Rupture avec le droit pénal colonial

De nombreuses autres infractions encadrées par divers textes sont désormais entérinées et consolidées dans le code pénal. C’est le cas des infractions prévues par la Constitution et commises par le chef de l’État et les membres du gouvernement, notamment la haute trahison, les atteintes à l’honneur, à la probité, l’outrage à l’Assemblée nationale désormais érigés en « crimes ».

Les détournements commis par des agents publics, les concussions, la corruption des agents publics nationaux et internationaux, la corruption dans la passation des marchés publics, la corruption dans le secteur privé – infractions prévues dans la loi portant lutte contre la corruption en date du 12 octobre 2011 – ont également été intégrées à ce nouveau code, attendu depuis 2001.

Avec ce code, c’est une nouvelle page qui se tourne pour le Bénin

L’adoption de ce nouveau code pénal marque la fin de l’ère du « code Bouvenet », recueil des textes de droit pénal rendus applicables dans les colonies françaises d’Afrique de l’Ouest par le décret du 6 mai 1877.

Plusieurs dispositions de cet ancien code colonial n’étaient cependant déjà plus en vigueur au Bénin. C’est notamment le cas des articles 336 à 339, qui incriminaient l’adultère dans le droit positif béninois. Par une décision historique en date du 30 juillet 2009, la Cour constitutionnelle du Bénin avait déclaré contraires à la Constitution ces dispositions qui prévoyaient des sanctions plus sévère pour la femme que pour l’homme.

Une décision qui a rendu complexe la sanction de cette infraction dans les tribunaux ces neuf dernières années. Désormais, le nouveau code lève cette iniquité et homme et femme, en cas d’adultère, sont astreints sans discrimination à une amende de 50 000 FCFA à 250 000 FCFA.
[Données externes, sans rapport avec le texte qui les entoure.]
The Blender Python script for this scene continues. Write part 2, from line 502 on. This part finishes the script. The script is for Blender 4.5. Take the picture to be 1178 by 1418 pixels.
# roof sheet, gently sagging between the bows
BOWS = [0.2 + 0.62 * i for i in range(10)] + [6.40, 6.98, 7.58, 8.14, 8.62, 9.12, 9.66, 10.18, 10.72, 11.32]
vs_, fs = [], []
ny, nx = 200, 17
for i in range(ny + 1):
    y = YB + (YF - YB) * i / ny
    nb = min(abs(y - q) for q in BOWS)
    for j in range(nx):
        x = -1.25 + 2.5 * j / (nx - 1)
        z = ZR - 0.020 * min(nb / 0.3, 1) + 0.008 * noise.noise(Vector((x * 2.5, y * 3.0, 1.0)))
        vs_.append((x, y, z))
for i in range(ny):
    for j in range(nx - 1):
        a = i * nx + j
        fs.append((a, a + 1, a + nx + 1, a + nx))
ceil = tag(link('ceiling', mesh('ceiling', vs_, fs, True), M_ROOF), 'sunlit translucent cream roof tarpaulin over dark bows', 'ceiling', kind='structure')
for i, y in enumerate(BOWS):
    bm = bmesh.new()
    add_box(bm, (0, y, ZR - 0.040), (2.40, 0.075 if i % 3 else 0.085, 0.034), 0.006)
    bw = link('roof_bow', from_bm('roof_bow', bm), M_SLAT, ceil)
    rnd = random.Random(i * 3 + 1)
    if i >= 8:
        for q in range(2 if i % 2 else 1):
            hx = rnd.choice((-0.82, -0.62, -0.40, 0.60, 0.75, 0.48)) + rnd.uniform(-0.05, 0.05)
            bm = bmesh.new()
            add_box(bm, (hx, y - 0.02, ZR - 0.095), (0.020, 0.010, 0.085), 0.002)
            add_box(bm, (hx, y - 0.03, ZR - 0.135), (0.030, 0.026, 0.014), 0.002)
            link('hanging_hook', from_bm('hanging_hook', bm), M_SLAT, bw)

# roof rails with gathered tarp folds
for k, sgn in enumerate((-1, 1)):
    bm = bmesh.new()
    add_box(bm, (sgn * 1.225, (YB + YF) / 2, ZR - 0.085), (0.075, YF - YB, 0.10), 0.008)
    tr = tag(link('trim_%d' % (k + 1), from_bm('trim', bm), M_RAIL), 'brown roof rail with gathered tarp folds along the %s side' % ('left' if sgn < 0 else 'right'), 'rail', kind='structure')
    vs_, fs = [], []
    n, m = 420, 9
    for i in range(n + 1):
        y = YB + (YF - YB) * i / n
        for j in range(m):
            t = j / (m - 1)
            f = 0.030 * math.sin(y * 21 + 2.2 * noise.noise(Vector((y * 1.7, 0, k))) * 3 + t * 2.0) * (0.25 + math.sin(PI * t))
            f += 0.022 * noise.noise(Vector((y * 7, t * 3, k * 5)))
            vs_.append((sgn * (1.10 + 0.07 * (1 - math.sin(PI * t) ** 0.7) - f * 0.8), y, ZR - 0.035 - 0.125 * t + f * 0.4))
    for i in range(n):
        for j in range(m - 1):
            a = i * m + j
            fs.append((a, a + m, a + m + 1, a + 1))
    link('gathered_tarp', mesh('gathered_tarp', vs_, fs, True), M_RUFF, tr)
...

Avec ce code, c’est une nouvelle page qui se tourne pour le Bénin. Ce fut aussi aussi un challenge personnel pour le désormais ex ministre de la Justice, Joseph Djogbénou, qui a tenu à rester à l’hémicycle jusqu’à 2h du matin, dans la nuit de lundi à mardi, pour voir le code être adopté avant de passer la main à son successeur au poste de ministre de la Justice, lui étant appelé à siéger au sein de la Cour constitutionnelle.